• **What you will do**
Write the data out again exactly, dropping any images it holds.

• **Dataset section**
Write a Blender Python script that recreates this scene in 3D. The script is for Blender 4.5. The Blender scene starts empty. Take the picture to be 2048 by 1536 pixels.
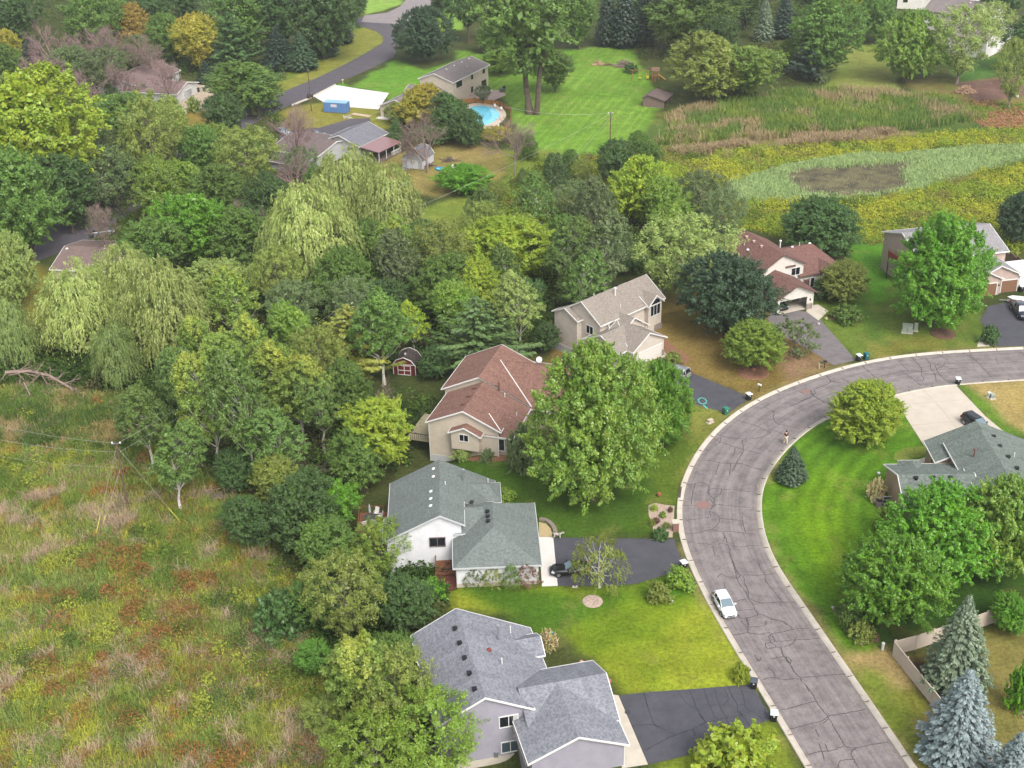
import bpy, bmesh, math, random
import numpy as np
from mathutils import Vector, Matrix

# ------------------------------------------------------------------ camera
sc = bpy.context.scene
COL = sc.collection
CAM_H, PITCH, ROLL, FPX = 90.0, 28.0, -1.3, 2600.0      # drone height, tilt down, roll, focal length in px (2048 px wide)
th, rl = math.radians(PITCH), math.radians(ROLL)
FW = np.array([0, math.cos(th), -math.sin(th)])
UP0 = np.array([0, math.sin(th), math.cos(th)]); RT0 = np.array([1., 0, 0])
RT = RT0*math.cos(rl) + UP0*math.sin(rl); UP = -RT0*math.sin(rl) + UP0*math.cos(rl)
cd = bpy.data.cameras.new('camera'); cam = bpy.data.objects.new('camera', cd); COL.objects.link(cam)
cd.sensor_width = 36.0; cd.lens = 36.0*FPX/2048.0; cd.clip_start = 1.0; cd.clip_end = 5000.0
M3 = Matrix((RT, UP, -FW)).transposed()
cam.matrix_world = Matrix.Translation((0, 0, CAM_H)) @ M3.to_4x4()
sc.camera = cam
# ------------------------------------------------------------------ sky and sun (bright overcast, veiled sun high on the right)
SUN_EL, SUN_AZ = math.radians(50), math.radians(152)     # azimuth measured clockwise from +Y
w = bpy.data.worlds.new("World"); sc.world = w; w.use_nodes = True
nt = w.node_tree; nt.nodes.clear()
sky = nt.nodes.new('ShaderNodeTexSky'); sky.sky_type = 'NISHITA'; sky.sun_disc = False
sky.sun_elevation = SUN_EL; sky.sun_rotation = SUN_AZ; sky.air_density = 1.0; sky.dust_density = 4.0; sky.ozone_density = 1.0
hs = nt.nodes.new('ShaderNodeHueSaturation'); hs.inputs['Saturation'].default_value = 0.35
bg = nt.nodes.new('ShaderNodeBackground'); bg.inputs['Strength'].default_value = 0.15
wo = nt.nodes.new('ShaderNodeOutputWorld')
nt.links.new(sky.outputs[0], hs.inputs['Color']); nt.links.new(hs.outputs[0], bg.inputs[0]); nt.links.new(bg.outputs[0], wo.inputs[0])
sd = bpy.data.lights.new('sun', 'SUN'); sd.energy = 1.1; sd.angle = math.radians(24); sd.color = (1.0, 0.96, 0.9)
so = bpy.data.objects.new('sun', sd); COL.objects.link(so)
sdir = Vector((math.sin(SUN_AZ)*math.cos(SUN_EL), math.cos(SUN_AZ)*math.cos(SUN_EL), math.sin(SUN_EL)))
so.rotation_euler = sdir.to_track_quat('Z', 'Y').to_euler()
sc.view_settings.view_transform = 'Standard'; sc.view_settings.look = 'None'
sc.view_settings.exposure = 1.18; sc.view_settings.gamma = 1.0
sc.render.engine = 'CYCLES'
sc.cycles.max_bounces = 6; sc.cycles.transparent_max_bounces = 6; sc.cycles.transmission_bounces = 4; sc.cycles.diffuse_bounces = 4

rnd = random.Random(7)
RN = np.random.RandomState(11)
def R(a): return math.radians(a)
# ------------------------------------------------------------------ terrain: flat along the street, about 2 m lower behind the houses
LI = [(2048,698.3),(1972,701),(1884,705.3),(1819,711.9),(1753,720.6),(1709,729.4),(1650,749.6),(1601.6,765),(1554.7,783),(1519.5,800),(1484,822),(1455,843),(1426,868.8),(1394.5,906),(1372,950),(1360,999),(1360,1028),(1364,1067),(1377,1116),(1404,1169),(1447,1243),(1482,1300.5),(1515,1353),(1554,1417.6),(1585.5,1466.5),(1624.6,1536)]
RI = [(2048,756),(1972,759),(1906,763.3),(1840.6,771),(1781.6,783),(1685,814.7),(1650,829.7),(1621,847),(1593.7,866.8),(1566,890),(1539,921.5),(1522.5,950),(1513.7,971.5),(1509.4,999),(1509.8,1018),(1512.7,1051.6),(1520.5,1083),(1531,1112),(1547,1139.5),(1570,1174.6),(1594,1206),(1615,1236),(1640,1275),(1689,1347),(1740,1419.6),(1800,1509.4)]
def g0(p, z=0.0):
    p = np.atleast_2d(np.array(p, float))
    d = FW + np.outer((p[:,0]-1024)/FPX, RT) - np.outer((p[:,1]-768)/FPX, UP)
    t = (np.asarray(z) - CAM_H)/d[:,2]
    return np.c_[d[:,0]*t, d[:,1]*t]
def smooth(P, n=6):
    P = np.array(P, float); Q = np.vstack([2*P[0]-P[1], P, 2*P[-1]-P[-2]]); out = []
    for i in range(1, len(Q)-2):
        a, b, c, d = Q[i-1], Q[i], Q[i+1], Q[i+2]
        for k in range(n):
            t = k/n
            out.append(0.5*((2*b)+(-a+c)*t+(2*a-5*b+4*c-d)*t*t+(-a+3*b-3*c+d)*t**3))
    out.append(Q[-2]); return np.array(out)
def soften(P, it=3):
    P = P.copy()
    for _ in range(it): P[1:-1] = 0.25*P[:-2] + 0.5*P[1:-1] + 0.25*P[2:]
    return P
def extend(P, a, b):
    d0 = P[0]-P[2]; d0 /= np.linalg.norm(d0); d1 = P[-1]-P[-3]; d1 /= np.linalg.norm(d1)
    return np.vstack([P[0]+d0*a, P, P[-1]+d1*b])
LW = smooth(soften(extend(g0(LI), 70, 60)), 5); RW = smooth(soften(extend(g0(RI), 70, 60)), 5)
def seg_dist(x, y, P):
    best = np.full(np.shape(x), 1e9); x = np.asarray(x, float); y = np.asarray(y, float)
    for i in range(len(P)-1):
        a = P[i]; s = P[i+1]-P[i]; L2 = s@s
        if L2 < 1e-9: continue
        t = np.clip(((x-a[0])*s[0]+(y-a[1])*s[1])/L2, 0, 1)
        best = np.minimum(best, np.hypot(x-a[0]-t*s[0], y-a[1]-t*s[1]))
    return best
def inside(x, y, P):
    x = np.asarray(x, float); y = np.asarray(y, float); c = np.zeros(x.shape, bool); n = len(P); j = n-1
    for i in range(n):
        xi, yi = P[i]; xj, yj = P[j]
        if yi != yj:
            k = ((yi > y) != (yj > y)) & (x < (xj-xi)*(y-yi)/(yj-yi)+xi); c ^= k
        j = i
    return c
LWC = LW[::4]; RWC = RW[::4]
BOWL = np.vstack([RW[::3], [[400, 0]]])                       # inner side of the bend
DROP = 2.2
DIPS = []                                                      # hollows dug beside the walk-out basements: x, y, radius, depth
def dig(x, y, z):
    for dx_, dy_, r_, dep in DIPS:
        k = np.clip((r_-np.hypot(x-dx_, y-dy_))/(r_*.4), 0, 1); z = np.minimum(z, -dep*k*k*(3-2*k))
    return z
def terr(x, y):
    d = seg_dist(x, y, LWC); d = np.where(inside(x, y, BOWL), 0, d)
    t = np.clip((d-26.5)/8.0, 0, 1); t = t*t*(3-2*t)
    return dig(x, y, -DROP*t)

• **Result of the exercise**
Write a Blender Python script that recreates this scene in 3D. The script is for Blender 4.5. The Blender scene starts empty. Take the picture to be 2048 by 1536 pixels.
import bpy, bmesh, math, random
import numpy as np
from mathutils import Vector, Matrix

# ------------------------------------------------------------------ camera
sc = bpy.context.scene
COL = sc.collection
CAM_H, PITCH, ROLL, FPX = 90.0, 28.0, -1.3, 2600.0      # drone height, tilt down, roll, focal length in px (2048 px wide)
th, rl = math.radians(PITCH), math.radians(ROLL)
FW = np.array([0, math.cos(th), -math.sin(th)])
UP0 = np.array([0, math.sin(th), math.cos(th)]); RT0 = np.array([1., 0, 0])
RT = RT0*math.cos(rl) + UP0*math.sin(rl); UP = -RT0*math.sin(rl) + UP0*math.cos(rl)
cd = bpy.data.cameras.new('camera'); cam = bpy.data.objects.new('camera', cd); COL.objects.link(cam)
cd.sensor_width = 36.0; cd.lens = 36.0*FPX/2048.0; cd.clip_start = 1.0; cd.clip_end = 5000.0
M3 = Matrix((RT, UP, -FW)).transposed()
cam.matrix_world = Matrix.Translation((0, 0, CAM_H)) @ M3.to_4x4()
sc.camera = cam
# ------------------------------------------------------------------ sky and sun (bright overcast, veiled sun high on the right)
SUN_EL, SUN_AZ = math.radians(50), math.radians(152)     # azimuth measured clockwise from +Y
w = bpy.data.worlds.new("World"); sc.world = w; w.use_nodes = True
nt = w.node_tree; nt.nodes.clear()
sky = nt.nodes.new('ShaderNodeTexSky'); sky.sky_type = 'NISHITA'; sky.sun_disc = False
sky.sun_elevation = SUN_EL; sky.sun_rotation = SUN_AZ; sky.air_density = 1.0; sky.dust_density = 4.0; sky.ozone_density = 1.0
hs = nt.nodes.new('ShaderNodeHueSaturation'); hs.inputs['Saturation'].default_value = 0.35
bg = nt.nodes.new('ShaderNodeBackground'); bg.inputs['Strength'].default_value = 0.15
wo = nt.nodes.new('ShaderNodeOutputWorld')
nt.links.new(sky.outputs[0], hs.inputs['Color']); nt.links.new(hs.outputs[0], bg.inputs[0]); nt.links.new(bg.outputs[0], wo.inputs[0])
sd = bpy.data.lights.new('sun', 'SUN'); sd.energy = 1.1; sd.angle = math.radians(24); sd.color = (1.0, 0.96, 0.9)
so = bpy.data.objects.new('sun', sd); COL.objects.link(so)
sdir = Vector((math.sin(SUN_AZ)*math.cos(SUN_EL), math.cos(SUN_AZ)*math.cos(SUN_EL), math.sin(SUN_EL)))
so.rotation_euler = sdir.to_track_quat('Z', 'Y').to_euler()
sc.view_settings.view_transform = 'Standard'; sc.view_settings.look = 'None'
sc.view_settings.exposure = 1.18; sc.view_settings.gamma = 1.0
sc.render.engine = 'CYCLES'
sc.cycles.max_bounces = 6; sc.cycles.transparent_max_bounces = 6; sc.cycles.transmission_bounces = 4; sc.cycles.diffuse_bounces = 4

rnd = random.Random(7)
RN = np.random.RandomState(11)
def R(a): return math.radians(a)
# ------------------------------------------------------------------ terrain: flat along the street, about 2 m lower behind the houses
LI = [(2048,698.3),(1972,701),(1884,705.3),(1819,711.9),(1753,720.6),(1709,729.4),(1650,749.6),(1601.6,765),(1554.7,783),(1519.5,800),(1484,822),(1455,843),(1426,868.8),(1394.5,906),(1372,950),(1360,999),(1360,1028),(1364,1067),(1377,1116),(1404,1169),(1447,1243),(1482,1300.5),(1515,1353),(1554,1417.6),(1585.5,1466.5),(1624.6,1536)]
RI = [(2048,756),(1972,759),(1906,763.3),(1840.6,771),(1781.6,783),(1685,814.7),(1650,829.7),(1621,847),(1593.7,866.8),(1566,890),(1539,921.5),(1522.5,950),(1513.7,971.5),(1509.4,999),(1509.8,1018),(1512.7,1051.6),(1520.5,1083),(1531,1112),(1547,1139.5),(1570,1174.6),(1594,1206),(1615,1236),(1640,1275),(1689,1347),(1740,1419.6),(1800,1509.4)]
def g0(p, z=0.0):
    p = np.atleast_2d(np.array(p, float))
    d = FW + np.outer((p[:,0]-1024)/FPX, RT) - np.outer((p[:,1]-768)/FPX, UP)
    t = (np.asarray(z) - CAM_H)/d[:,2]
    return np.c_[d[:,0]*t, d[:,1]*t]
def smooth(P, n=6):
    P = np.array(P, float); Q = np.vstack([2*P[0]-P[1], P, 2*P[-1]-P[-2]]); out = []
    for i in range(1, len(Q)-2):
        a, b, c, d = Q[i-1], Q[i], Q[i+1], Q[i+2]
        for k in range(n):
            t = k/n
            out.append(0.5*((2*b)+(-a+c)*t+(2*a-5*b+4*c-d)*t*t+(-a+3*b-3*c+d)*t**3))
    out.append(Q[-2]); return np.array(out)
def soften(P, it=3):
    P = P.copy()
    for _ in range(it): P[1:-1] = 0.25*P[:-2] + 0.5*P[1:-1] + 0.25*P[2:]
    return P
def extend(P, a, b):
    d0 = P[0]-P[2]; d0 /= np.linalg.norm(d0); d1 = P[-1]-P[-3]; d1 /= np.linalg.norm(d1)
    return np.vstack([P[0]+d0*a, P, P[-1]+d1*b])
LW = smooth(soften(extend(g0(LI), 70, 60)), 5); RW = smooth(soften(extend(g0(RI), 70, 60)), 5)
def seg_dist(x, y, P):
    best = np.full(np.shape(x), 1e9); x = np.asarray(x, float); y = np.asarray(y, float)
    for i in range(len(P)-1):
        a = P[i]; s = P[i+1]-P[i]; L2 = s@s
        if L2 < 1e-9: continue
        t = np.clip(((x-a[0])*s[0]+(y-a[1])*s[1])/L2, 0, 1)
        best = np.minimum(best, np.hypot(x-a[0]-t*s[0], y-a[1]-t*s[1]))
    return best
def inside(x, y, P):
    x = np.asarray(x, float); y = np.asarray(y, float); c = np.zeros(x.shape, bool); n = len(P); j = n-1
    for i in range(n):
        xi, yi = P[i]; xj, yj = P[j]
        if yi != yj:
            k = ((yi > y) != (yj > y)) & (x < (xj-xi)*(y-yi)/(yj-yi)+xi); c ^= k
        j = i
    return c
LWC = LW[::4]; RWC = RW[::4]
BOWL = np.vstack([RW[::3], [[400, 0]]])                       # inner side of the bend
DROP = 2.2
DIPS = []                                                      # hollows dug beside the walk-out basements: x, y, radius, depth
def dig(x, y, z):
    for dx_, dy_, r_, dep in DIPS:
        k = np.clip((r_-np.hypot(x-dx_, y-dy_))/(r_*.4), 0, 1); z = np.minimum(z, -dep*k*k*(3-2*k))
    return z
def terr(x, y):
    d = seg_dist(x, y, LWC); d = np.where(inside(x, y, BOWL), 0, d)
    t = np.clip((d-26.5)/8.0, 0, 1); t = t*t*(3-2*t)
    return dig(x, y, -DROP*t)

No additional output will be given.